- **Aim of the task**
Below this line are records; write out exactly the lines from the one containing "by 1125 pixels." through the one containing "col = scene.collection", with the pictures left out.

(Records from a data collection)
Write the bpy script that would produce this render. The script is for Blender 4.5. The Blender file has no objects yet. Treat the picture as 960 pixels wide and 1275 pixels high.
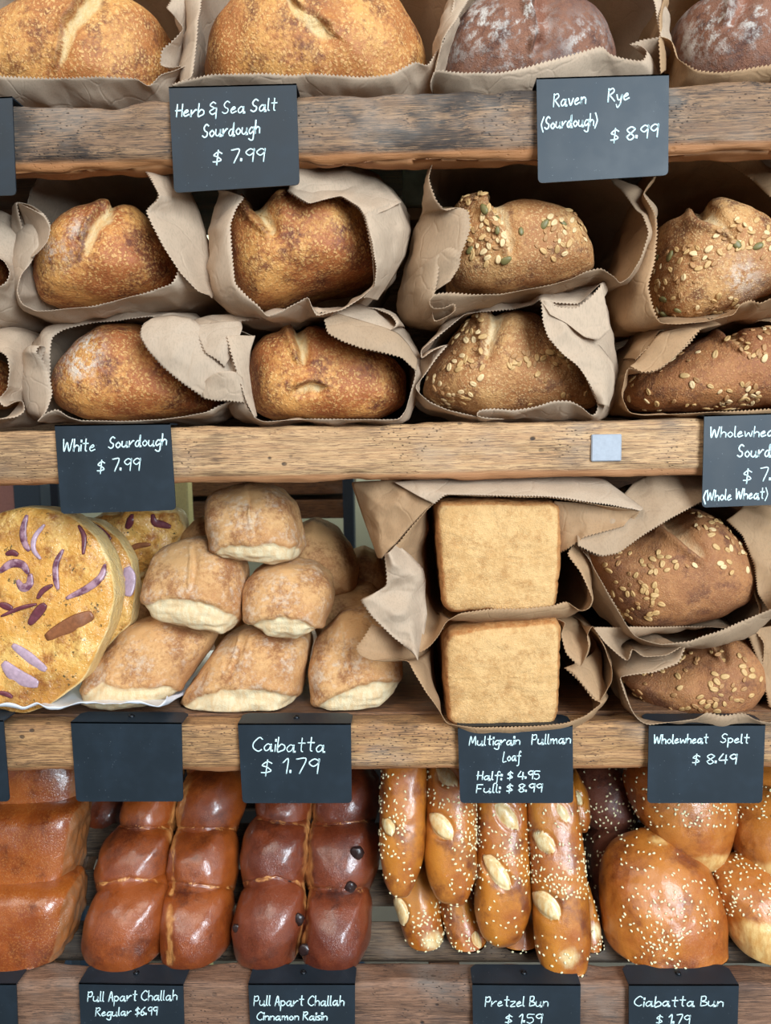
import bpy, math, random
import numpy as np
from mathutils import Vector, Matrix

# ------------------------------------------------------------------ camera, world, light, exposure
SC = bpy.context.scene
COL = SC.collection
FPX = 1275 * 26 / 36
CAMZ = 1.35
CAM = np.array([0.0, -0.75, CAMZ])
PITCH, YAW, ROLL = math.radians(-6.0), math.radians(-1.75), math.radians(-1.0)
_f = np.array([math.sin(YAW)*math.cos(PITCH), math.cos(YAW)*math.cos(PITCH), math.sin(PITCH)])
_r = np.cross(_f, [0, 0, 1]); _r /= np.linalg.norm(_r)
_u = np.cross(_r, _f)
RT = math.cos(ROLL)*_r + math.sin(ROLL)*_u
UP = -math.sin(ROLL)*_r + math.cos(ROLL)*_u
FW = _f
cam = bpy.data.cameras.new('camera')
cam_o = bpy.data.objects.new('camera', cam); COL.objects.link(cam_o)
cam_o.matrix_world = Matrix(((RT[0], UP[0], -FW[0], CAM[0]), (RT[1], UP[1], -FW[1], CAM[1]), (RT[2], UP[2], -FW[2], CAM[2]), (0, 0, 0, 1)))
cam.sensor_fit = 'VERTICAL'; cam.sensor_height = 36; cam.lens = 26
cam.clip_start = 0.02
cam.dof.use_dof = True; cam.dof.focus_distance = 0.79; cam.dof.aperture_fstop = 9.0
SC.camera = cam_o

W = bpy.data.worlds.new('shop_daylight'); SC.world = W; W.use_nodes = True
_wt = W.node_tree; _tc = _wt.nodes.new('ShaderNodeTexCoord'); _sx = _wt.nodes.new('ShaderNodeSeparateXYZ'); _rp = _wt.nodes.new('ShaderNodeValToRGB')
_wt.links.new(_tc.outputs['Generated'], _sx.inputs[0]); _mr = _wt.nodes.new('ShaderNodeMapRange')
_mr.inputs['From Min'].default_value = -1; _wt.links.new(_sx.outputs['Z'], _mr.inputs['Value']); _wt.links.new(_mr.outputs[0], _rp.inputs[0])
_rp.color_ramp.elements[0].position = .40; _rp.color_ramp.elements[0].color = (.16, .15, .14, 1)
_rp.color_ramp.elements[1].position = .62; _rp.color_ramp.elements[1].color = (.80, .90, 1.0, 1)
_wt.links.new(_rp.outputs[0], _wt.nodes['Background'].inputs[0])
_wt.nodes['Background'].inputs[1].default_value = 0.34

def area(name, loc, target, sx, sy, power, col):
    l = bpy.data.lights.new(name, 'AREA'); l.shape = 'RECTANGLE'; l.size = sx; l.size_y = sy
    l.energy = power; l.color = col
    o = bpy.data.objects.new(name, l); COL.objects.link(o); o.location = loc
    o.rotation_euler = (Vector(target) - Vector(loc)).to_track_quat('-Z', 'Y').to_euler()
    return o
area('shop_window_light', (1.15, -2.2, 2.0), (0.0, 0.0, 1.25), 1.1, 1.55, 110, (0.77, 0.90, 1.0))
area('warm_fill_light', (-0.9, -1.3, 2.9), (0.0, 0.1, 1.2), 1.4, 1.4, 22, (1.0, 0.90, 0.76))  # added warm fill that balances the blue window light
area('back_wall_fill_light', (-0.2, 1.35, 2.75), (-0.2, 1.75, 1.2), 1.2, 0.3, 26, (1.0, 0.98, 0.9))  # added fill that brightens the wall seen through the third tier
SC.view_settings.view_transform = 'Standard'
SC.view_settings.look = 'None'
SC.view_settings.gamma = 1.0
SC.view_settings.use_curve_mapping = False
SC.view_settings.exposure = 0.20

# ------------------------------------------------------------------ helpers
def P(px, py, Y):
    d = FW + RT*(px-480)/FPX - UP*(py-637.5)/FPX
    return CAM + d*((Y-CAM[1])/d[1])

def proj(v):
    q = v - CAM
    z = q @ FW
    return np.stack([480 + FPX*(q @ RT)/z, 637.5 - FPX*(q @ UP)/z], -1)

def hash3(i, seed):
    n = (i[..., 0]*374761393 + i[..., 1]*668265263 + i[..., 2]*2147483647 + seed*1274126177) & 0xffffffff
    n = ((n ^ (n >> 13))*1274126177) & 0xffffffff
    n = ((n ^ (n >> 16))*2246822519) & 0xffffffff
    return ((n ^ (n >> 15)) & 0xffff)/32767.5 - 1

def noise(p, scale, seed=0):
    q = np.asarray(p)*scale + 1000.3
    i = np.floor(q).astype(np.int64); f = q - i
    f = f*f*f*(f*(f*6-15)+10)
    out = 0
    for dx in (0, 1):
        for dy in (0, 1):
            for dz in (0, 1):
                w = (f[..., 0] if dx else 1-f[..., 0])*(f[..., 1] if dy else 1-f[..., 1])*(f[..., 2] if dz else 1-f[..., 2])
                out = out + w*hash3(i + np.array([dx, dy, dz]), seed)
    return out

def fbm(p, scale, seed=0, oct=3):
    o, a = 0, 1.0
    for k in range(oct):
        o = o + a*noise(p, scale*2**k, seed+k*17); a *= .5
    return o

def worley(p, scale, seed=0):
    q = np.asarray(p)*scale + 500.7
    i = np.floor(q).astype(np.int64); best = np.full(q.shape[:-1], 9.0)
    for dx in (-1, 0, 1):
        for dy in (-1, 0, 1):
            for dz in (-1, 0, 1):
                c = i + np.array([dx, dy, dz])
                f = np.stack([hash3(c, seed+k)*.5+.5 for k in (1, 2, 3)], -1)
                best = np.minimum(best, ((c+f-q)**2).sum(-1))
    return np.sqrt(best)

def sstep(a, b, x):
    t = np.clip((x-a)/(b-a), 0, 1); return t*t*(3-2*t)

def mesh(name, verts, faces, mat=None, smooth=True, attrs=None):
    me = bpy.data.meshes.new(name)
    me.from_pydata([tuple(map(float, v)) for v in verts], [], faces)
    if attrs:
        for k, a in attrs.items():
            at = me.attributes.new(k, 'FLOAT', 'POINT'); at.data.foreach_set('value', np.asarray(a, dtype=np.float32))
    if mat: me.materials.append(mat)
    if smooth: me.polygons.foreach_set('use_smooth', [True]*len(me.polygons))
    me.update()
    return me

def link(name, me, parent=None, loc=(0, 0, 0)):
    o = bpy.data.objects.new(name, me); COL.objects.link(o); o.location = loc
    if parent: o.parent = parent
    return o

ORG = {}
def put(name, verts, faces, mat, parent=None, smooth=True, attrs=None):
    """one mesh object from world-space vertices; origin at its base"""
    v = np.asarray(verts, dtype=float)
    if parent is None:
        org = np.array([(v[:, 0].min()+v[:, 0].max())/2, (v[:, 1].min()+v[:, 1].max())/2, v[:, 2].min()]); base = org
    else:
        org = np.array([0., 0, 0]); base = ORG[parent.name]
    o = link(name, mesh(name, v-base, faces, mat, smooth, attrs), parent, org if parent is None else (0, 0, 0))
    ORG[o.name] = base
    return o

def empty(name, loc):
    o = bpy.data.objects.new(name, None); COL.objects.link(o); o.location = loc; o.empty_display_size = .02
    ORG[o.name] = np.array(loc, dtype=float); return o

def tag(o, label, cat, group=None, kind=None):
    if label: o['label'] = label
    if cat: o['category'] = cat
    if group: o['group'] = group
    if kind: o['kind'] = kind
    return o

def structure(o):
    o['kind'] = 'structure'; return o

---

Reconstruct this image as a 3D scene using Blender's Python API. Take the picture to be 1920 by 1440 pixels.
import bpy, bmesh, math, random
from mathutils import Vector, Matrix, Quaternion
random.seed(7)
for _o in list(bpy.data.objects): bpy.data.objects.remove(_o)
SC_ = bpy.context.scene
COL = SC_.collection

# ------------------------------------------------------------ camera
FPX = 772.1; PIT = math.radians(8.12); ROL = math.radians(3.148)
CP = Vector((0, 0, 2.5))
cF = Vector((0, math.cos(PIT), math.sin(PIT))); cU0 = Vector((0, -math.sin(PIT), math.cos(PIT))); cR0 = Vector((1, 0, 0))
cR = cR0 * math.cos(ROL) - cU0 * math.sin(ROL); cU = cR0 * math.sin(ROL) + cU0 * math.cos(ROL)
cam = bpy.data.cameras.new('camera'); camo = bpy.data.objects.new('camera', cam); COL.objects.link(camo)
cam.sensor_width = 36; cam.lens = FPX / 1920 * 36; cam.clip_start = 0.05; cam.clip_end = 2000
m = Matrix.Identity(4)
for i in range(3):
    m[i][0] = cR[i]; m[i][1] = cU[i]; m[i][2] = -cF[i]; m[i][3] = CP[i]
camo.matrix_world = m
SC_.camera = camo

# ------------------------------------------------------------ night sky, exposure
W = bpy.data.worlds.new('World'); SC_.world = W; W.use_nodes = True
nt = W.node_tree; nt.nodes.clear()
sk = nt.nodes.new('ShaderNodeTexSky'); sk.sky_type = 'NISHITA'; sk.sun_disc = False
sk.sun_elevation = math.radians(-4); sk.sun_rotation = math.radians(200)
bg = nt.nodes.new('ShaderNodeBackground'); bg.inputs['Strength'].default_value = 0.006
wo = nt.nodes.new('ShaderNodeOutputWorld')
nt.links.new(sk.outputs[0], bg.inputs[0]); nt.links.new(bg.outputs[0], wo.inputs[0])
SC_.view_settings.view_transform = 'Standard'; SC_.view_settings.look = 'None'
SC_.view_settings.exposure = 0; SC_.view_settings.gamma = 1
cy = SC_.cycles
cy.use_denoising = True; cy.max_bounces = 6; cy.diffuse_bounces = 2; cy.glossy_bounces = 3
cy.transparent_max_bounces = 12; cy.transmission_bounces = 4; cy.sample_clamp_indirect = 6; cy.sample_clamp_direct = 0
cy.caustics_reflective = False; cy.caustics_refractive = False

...

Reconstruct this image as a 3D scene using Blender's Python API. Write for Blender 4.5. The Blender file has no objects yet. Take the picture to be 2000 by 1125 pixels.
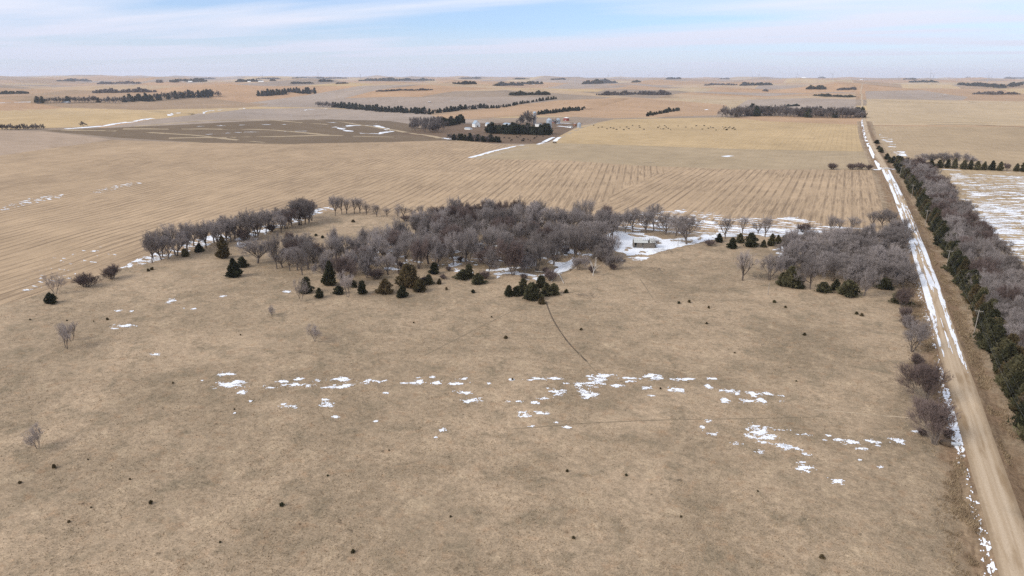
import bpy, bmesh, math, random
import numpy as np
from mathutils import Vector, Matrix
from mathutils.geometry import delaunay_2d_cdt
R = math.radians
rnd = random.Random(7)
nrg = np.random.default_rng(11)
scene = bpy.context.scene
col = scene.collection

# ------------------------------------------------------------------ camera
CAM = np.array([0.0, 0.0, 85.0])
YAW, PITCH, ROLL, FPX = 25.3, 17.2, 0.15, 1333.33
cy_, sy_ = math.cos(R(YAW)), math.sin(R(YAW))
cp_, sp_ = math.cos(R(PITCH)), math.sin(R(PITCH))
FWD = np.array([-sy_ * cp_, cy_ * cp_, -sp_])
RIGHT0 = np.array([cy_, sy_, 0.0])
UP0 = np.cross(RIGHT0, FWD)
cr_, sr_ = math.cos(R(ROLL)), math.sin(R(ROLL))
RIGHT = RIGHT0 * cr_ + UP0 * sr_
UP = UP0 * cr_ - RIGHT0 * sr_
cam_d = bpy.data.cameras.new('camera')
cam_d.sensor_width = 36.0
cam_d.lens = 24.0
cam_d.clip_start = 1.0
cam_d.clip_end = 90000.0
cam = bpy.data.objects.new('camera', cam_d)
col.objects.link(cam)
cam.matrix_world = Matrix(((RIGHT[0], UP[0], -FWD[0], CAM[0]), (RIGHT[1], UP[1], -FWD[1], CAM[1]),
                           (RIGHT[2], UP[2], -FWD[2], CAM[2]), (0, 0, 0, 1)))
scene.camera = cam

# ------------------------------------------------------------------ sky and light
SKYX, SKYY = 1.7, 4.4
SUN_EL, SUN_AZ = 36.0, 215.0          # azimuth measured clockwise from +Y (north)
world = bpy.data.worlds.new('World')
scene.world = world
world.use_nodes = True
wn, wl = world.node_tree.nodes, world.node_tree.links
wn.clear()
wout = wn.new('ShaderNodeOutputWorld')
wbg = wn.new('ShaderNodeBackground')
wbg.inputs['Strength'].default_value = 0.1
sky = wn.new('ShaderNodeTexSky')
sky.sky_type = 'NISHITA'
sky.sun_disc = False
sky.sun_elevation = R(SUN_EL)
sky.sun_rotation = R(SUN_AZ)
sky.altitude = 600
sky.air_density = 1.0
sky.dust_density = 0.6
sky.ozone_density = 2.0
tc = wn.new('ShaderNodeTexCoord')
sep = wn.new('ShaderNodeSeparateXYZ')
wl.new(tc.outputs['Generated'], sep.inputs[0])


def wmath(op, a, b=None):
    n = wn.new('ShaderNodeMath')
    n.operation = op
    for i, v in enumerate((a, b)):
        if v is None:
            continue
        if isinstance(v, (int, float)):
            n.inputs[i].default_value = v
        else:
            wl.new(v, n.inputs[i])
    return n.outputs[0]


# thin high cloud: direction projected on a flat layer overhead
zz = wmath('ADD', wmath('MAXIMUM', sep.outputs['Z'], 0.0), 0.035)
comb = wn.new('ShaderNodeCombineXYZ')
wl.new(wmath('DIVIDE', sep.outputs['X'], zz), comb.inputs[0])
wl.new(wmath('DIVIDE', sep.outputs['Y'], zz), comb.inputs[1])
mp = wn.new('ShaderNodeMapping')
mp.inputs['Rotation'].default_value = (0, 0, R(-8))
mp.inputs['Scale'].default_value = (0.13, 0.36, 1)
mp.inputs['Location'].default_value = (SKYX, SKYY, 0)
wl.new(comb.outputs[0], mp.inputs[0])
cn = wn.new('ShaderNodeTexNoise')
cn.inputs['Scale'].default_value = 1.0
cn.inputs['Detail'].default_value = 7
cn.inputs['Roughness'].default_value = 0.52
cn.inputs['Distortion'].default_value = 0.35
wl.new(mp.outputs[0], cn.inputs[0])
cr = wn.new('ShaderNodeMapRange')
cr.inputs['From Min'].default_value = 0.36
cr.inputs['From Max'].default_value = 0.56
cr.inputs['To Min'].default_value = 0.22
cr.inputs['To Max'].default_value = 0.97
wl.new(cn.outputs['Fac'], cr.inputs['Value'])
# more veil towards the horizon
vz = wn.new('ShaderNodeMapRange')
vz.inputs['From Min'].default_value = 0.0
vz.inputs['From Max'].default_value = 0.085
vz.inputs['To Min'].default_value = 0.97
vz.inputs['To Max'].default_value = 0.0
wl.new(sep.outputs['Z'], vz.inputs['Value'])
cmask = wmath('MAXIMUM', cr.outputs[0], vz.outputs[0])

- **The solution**
Reconstruct this image as a 3D scene using Blender's Python API. Write for Blender 4.5. The Blender file has no objects yet. Take the picture to be 2000 by 1125 pixels.
import bpy, bmesh, math, random
import numpy as np
from mathutils import Vector, Matrix
from mathutils.geometry import delaunay_2d_cdt
R = math.radians
rnd = random.Random(7)
nrg = np.random.default_rng(11)
scene = bpy.context.scene
col = scene.collection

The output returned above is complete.